Algumas vulcânicas e em erupção, como Toffoli, que
neutraliza o controle efetivo de transações financeiras para atender,
entre outros, o filho do presidente, as mulheres dos ministros. Parece-me às vezes uma utopia. Nem Trump está livre desse incômodo.
A ideia geral é de que a lei vale para todos. De certa maneira, o
País terá de chegar a um acordo sobre isso, pois transcende as
divergências com a Lava Jato. Um sistema de controle de transações
financeiras é essencial para combater o crime organizado, o terrorismo e
a própria corrupção. Ele ultrapassa os limites nacionais pela troca de
informações. É um sistema de defesa coletivo.

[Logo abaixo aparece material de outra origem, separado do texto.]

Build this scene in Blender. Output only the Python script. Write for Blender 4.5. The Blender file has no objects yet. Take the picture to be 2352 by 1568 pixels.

O cerne das divergências sobre a Lava Jato é a prisão em segunda
instância. Se cair esse dispositivo, os presos por corrupção serão
libertados. O impacto real será menor do que bloquear investigações.
Pelo menos foi tudo desvendado. Na situação atual, simplesmente nada
saberíamos. Estamos no limbo, uma palavra que significa margem,
esquecimento, mas também, no sentido religioso, aquele lugar para onde
antigamente iam as crianças inocentes. Hoje não vão mais para o limbo.
Vão para o céu. O que certamente não será o nosso caso.